Located at 51 Christopher St., between Waverly Place and Seventh Avenue South, the Stonewall National Monument Visitor Center will serve as an educational resource to the public, hosting tours, exhibitions and lectures — all focused on LGBTQ+ history and culture.
"The journey to create the Stonewall National Monument Visitor Center has been a truly remarkable and landmark moment," Ann Marie Gothard, a co-founder of the visitor center, said in a press release.
The visitor center sits adjacent to the Stonewall Inn, which was the site of a 1969 uprising set off by a police raid that served as a watershed moment in the history of the LGBTQ+ rights movement.
In 2016, then-President Barack Obama designated the bar — as well as Christopher Park and the streets and sidewalks around it — a national monument, making it the first U.S. national monument dedicated to LGBTQ rights and history.
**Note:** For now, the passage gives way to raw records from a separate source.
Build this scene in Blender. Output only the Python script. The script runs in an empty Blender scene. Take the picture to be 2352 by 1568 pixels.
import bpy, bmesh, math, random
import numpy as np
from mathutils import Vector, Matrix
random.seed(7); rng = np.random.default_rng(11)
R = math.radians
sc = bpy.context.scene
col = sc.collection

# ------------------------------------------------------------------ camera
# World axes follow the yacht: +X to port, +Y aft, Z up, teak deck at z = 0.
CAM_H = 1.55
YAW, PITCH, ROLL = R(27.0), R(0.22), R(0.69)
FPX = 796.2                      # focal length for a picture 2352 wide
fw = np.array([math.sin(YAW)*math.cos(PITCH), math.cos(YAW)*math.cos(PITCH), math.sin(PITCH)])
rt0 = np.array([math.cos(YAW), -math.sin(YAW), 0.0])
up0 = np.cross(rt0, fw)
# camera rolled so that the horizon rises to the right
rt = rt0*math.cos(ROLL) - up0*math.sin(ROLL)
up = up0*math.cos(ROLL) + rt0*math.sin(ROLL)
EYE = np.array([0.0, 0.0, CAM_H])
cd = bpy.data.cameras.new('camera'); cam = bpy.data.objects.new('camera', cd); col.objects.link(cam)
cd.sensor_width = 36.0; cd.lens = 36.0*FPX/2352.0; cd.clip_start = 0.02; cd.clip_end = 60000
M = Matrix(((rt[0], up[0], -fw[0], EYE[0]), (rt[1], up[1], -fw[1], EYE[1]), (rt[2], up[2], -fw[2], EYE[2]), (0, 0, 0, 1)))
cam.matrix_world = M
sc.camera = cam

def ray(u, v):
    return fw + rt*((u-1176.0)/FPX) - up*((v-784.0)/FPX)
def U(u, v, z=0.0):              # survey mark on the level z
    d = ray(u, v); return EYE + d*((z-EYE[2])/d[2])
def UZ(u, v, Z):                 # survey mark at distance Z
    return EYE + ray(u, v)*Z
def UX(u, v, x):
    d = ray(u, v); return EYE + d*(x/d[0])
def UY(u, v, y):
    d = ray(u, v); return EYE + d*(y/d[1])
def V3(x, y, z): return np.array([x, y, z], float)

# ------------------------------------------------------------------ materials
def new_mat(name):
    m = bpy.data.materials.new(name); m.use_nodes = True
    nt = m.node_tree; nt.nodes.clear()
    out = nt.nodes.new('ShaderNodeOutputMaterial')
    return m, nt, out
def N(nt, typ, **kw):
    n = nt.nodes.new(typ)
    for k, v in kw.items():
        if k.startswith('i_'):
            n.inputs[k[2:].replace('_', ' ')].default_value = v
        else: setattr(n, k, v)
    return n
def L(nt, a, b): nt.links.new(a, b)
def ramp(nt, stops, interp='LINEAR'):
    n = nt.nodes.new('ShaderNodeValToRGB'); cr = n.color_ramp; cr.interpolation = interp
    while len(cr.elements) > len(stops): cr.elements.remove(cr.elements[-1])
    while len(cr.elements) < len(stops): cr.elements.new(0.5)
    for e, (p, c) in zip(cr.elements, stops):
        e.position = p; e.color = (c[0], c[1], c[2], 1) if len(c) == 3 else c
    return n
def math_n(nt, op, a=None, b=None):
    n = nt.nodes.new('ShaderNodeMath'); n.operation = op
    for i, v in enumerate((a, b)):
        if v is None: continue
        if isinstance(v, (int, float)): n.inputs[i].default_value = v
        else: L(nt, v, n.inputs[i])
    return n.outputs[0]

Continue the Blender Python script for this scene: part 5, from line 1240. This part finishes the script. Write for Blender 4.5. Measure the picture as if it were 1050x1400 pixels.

A year before that, the city’s Landmarks Preservation Commission deemed the bar an individual landmark.
Construction of the project, which encompasses 2,100 square feet, was supervised by the national not-for-profit organization Pride Live in partnership with the National Park Service, the release said.
President Joe Biden, Gov. Kathy Hochul and other elected officials attended a ribbon-cutting ceremony at the center on Friday.